Well, note how they’re carefully using the present tense there. To describe a product that’s only recently been put on general sale and before that was only being selectively sold to “early adopters,” and currently has been put to extremely limited uses by a small number of users (many of which were hand-picked by the company).
Taking advantage of that limitation, you could sell an actual weapon and talk about it that way - for a while, anyways…
But the fact that the police are already using them indicates that’s where “misuse” is likely to occur. You make a drone designed to kill people, there’s going to be opposition to its adoption by the police and even the military; you make a “harmless,” “helpful” robot ubiquitous, there’s a lot of opportunities to use it in ways that it wasn’t designed (or even suited) for. Which is why US police have already killed (one might argue murdered) a man with a bomb disposal robot, after all (and actually beat the military - and foreign dictators - to such a use). It doesn’t matter how easily it’s knocked over/disabled if it shoots you while you’re hiding in a closet, for example. I’m willing to bet money that “Spot” (or something like it) will kill someone (in the US, especially) before “SkyBorg” does.
Oh, they already have that idea.
I actually do think that Spot without anything added to it is pretty cute on its own.
For real though, I just get frustrated with the way that the endless stream of pop culture references to post-apocalyptic/dystopian media is the default response to Spot showing up in any capacity at all and it drowns out any ability for discussions of useful applications of Spot or robotics in general.
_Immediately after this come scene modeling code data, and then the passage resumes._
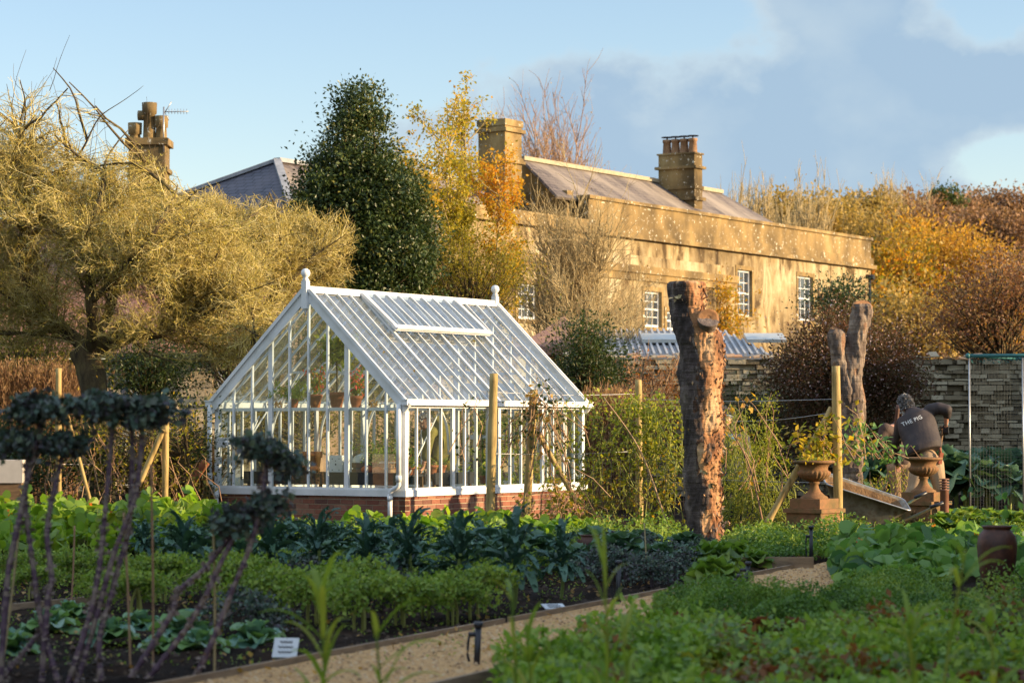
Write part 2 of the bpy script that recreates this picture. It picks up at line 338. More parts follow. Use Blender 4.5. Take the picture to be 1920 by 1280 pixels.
# loose grit on the path
n = 5000; yy = 10+16*RS.rand(n); xx = path_side(yy)+.08+1.3*RS.rand(n); pb = MB(); r = .006+.010*RS.rand(n)
o_ = np.array([[1, 0, 0], [0, 1, 0], [-1, 0, 0], [0, -1, 0], [0, 0, .9]]); c = np.stack([xx, yy, np.full(n, .028)], -1)
V = c[:, None]+o_[None]*r[:, None, None]; k = np.arange(n)[:, None]*5; F = np.concatenate([k+[0, 1, 4], k+[1, 2, 4], k+[2, 3, 4], k+[3, 0, 4]]); pb.add(V.reshape(-1, 3), F, np.tile(RS.rand(n), 4))
tag(pb.build('gravel', M_leaf('grit', [(.16, .10, .06), (.50, .32, .16), (.58, .44, .28), (.34, .19, .09)], .9, 0)), kind='stuff')
def edging(x0, y0, x1, y1, label, z=.055, w=.028):
    m = MB(); m.beam((x0, y0, z/2-.02), (x1, y1, z/2-.02), w, z+.04); return tag(m.build('edging_board', MAT['board']), label, 'board edging', 'boards edging the gravel path')
edging(path_side(10), 10, path_side(18.1), 18.1, 'timber edging board along the kale bed, nearest stretch of the path')
edging(path_side(18.2), 18.2, path_side(25.8), 25.8, 'timber edging board along the kale bed, far stretch of the path')
edging(path_side(10)+1.46, 10, path_side(17)+1.46, 17, 'timber edging board between gravel path and salad bed')
p0 = at(1180, 1062, gd(1075)); p1 = at(1500, 1062, gd(1075))
edging(p0[0], p0[1]+.6, p1[0]+.2, p1[1]+.6, 'dark timber board closing the bed below the bare trunk', .13)
a_ = at(10, 1142, gd(1150)); b_ = at(185, 1120, gd(1132)); edging(a_[0], a_[1], b_[0], b_[1], 'pale timber board lying behind the tall purple kale stalks', .07)
# hill far right
def zhill(X, Y):
    t = np.clip((Y-112)/130, 0, 1); t = t*t*(3-2*t); s = np.clip((X-6)/50, 0, 1); return -.6+t*(5+13*s)
h = MB(); h.add(*grid(np.linspace(-160, 260, 60), np.linspace(111, 420, 40), zhill), rnd=.5, smooth=True)
tag(h.build('hill', M_noise('hill_ground', [(.10, .055, .02), (.20, .12, .04)], .2)), kind='structure')

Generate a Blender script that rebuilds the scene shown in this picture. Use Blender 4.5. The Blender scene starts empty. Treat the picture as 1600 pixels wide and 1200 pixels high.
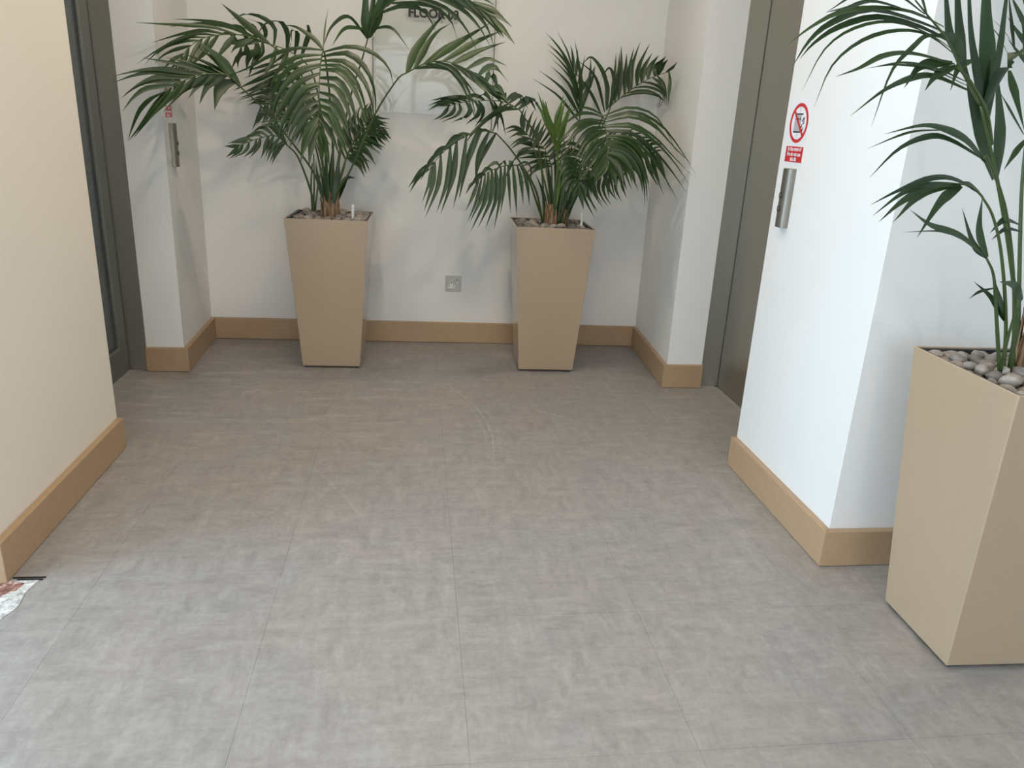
import bpy, bmesh, math, random
from mathutils import Vector, Matrix, noise
random.seed(7)
scn = bpy.context.scene
COL = scn.collection

# ------------------------------------------------------------------ camera
cam = bpy.data.cameras.new('camera')
cam_o = bpy.data.objects.new('camera', cam)
COL.objects.link(cam_o)
cam.sensor_fit = 'HORIZONTAL'
cam.sensor_width = 36.0
cam.lens = 36.0 * 1198.16 / 1600.0
cam.clip_start = 0.02
cam_o.matrix_world = Matrix([[0.991838, -0.007074, -0.127305, 0.0], [-0.118026, 0.326775, -0.937703, 0.0], [0.048233, 0.945076, 0.323273, 1.191372], [0.0, 0.0, 0.0, 1.0]])
scn.camera = cam_o

# ------------------------------------------------------------------ light and exposure
scn.view_settings.view_transform = 'Standard'
scn.view_settings.look = 'None'
scn.view_settings.gamma = 1.0
scn.view_settings.use_curve_mapping = False
scn.view_settings.exposure = 1.25
W = bpy.data.worlds.new('overcast_sky')
scn.world = W
W.use_nodes = True
bg = W.node_tree.nodes['Background']
bg.inputs[0].default_value = (0.80, 0.88, 1.0, 1)
bg.inputs[1].default_value = 1.6

def area(name, loc, rot, sx, sy, power, color, spread=180):
    l = bpy.data.lights.new(name, 'AREA')
    l.shape = 'RECTANGLE'; l.size = sx; l.size_y = sy
    l.energy = power; l.color = color; l.spread = math.radians(spread)
    o = bpy.data.objects.new(name, l); COL.objects.link(o)
    o.location = loc; o.rotation_euler = rot
    return o
PI = math.pi
# daylight entering by the west window and the south window
area('west_window_daylight', (-3.93, 0.2, 1.25), (0, -PI/2, 0), 1.9, 2.8, 74, (0.55, 0.78, 1.0))
area('south_window_daylight', (0.2, -2.93, 1.25), (PI/2, 0, 0), 3.0, 1.9, 6.0, (1.0, 0.94, 0.86))
area('stair_window_daylight', (-1.86, 2.76, 1.25), (PI/2, 0, 0), 0.8, 1.7, 9, (0.84, 0.93, 1.0))

# ------------------------------------------------------------------ helpers
def props(o, label=None, cat=None, group=None, kind=None):
    if label: o['label'] = label
    if cat: o['category'] = cat
    if group: o['group'] = group
    if kind: o['kind'] = kind
    return o
def empty(name, loc=(0, 0, 0), rz=0.0, **k):
    o = bpy.data.objects.new(name, None); COL.objects.link(o)
    o.empty_display_size = 0.05
    o.location = loc; o.rotation_euler = (0, 0, rz)
    return props(o, **k)
def obj(name, bm, m=None, parent=None, smooth=False, bevel=0.0, **k):
    me = bpy.data.meshes.new(name)
    if isinstance(bm, tuple):
        me.from_pydata(*bm); me.update()
    else:
        bm.to_mesh(me); bm.free()
    if m: me.materials.append(m)
    if smooth:
        for p in me.polygons: p.use_smooth = True
    o = bpy.data.objects.new(name, me); COL.objects.link(o)
    if parent: o.parent = parent
    if bevel:
        b = o.modifiers.new('bevel', 'BEVEL'); b.width = bevel; b.segments = 2; b.limit_method = 'ANGLE'
    return props(o, **k)
def add_box(bm, x0, x1, y0, y1, z0, z1):
    v = [bm.verts.new(p) for p in ((x0,y0,z0),(x1,y0,z0),(x1,y1,z0),(x0,y1,z0),(x0,y0,z1),(x1,y0,z1),(x1,y1,z1),(x0,y1,z1))]
    for f in ((3,2,1,0),(4,5,6,7),(0,1,5,4),(1,2,6,5),(2,3,7,6),(3,0,4,7)):
        bm.faces.new([v[i] for i in f])
def box(*a):
    bm = bmesh.new(); add_box(bm, *a); return bm
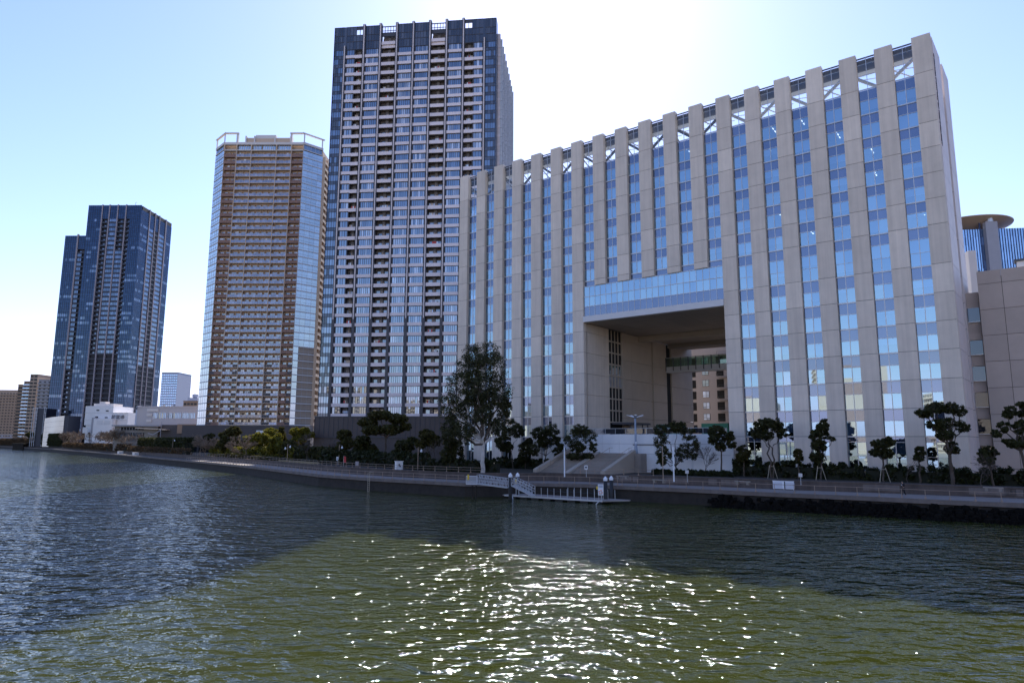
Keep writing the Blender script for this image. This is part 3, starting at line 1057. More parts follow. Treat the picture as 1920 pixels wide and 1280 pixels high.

The man who they killed with the bomb disposal robot was an active shooter who was holed up in a parking garage. This was not murder in cold blood. It was a clusterfuck of a situation where more solutions could have likely been found, but it was not cold-blooded murder.
I’m going into the field of GIS. Robots with LiDAR devices strapped to them will be a massive boon to the field that I’m going into, as they can gather data in tough-to-reach areas. Spot in particular can gather data useful for maps in places that are under cover of trees, be it rainforests, orchards, national parks, and so forth, or elsewhere that map data can be gathered but an aerial drone isn’t viable.
I don’t want “This can be abused and we’ll have death robots” to lead to situations where tech that has peaceful applications winds up never getting used in those applications because apparently Black Mirror and Terminator are the only things that have informed people’s views on what robots and technology can do for them or to them.
It seems to me that killer robots will be something that will be attainable for the DIY crowd in the general population. It’s not like an atomic weapon, where the materials are one of the bigger obstacles to making one. Autonomous murder machines may one day run off a raspberry pi.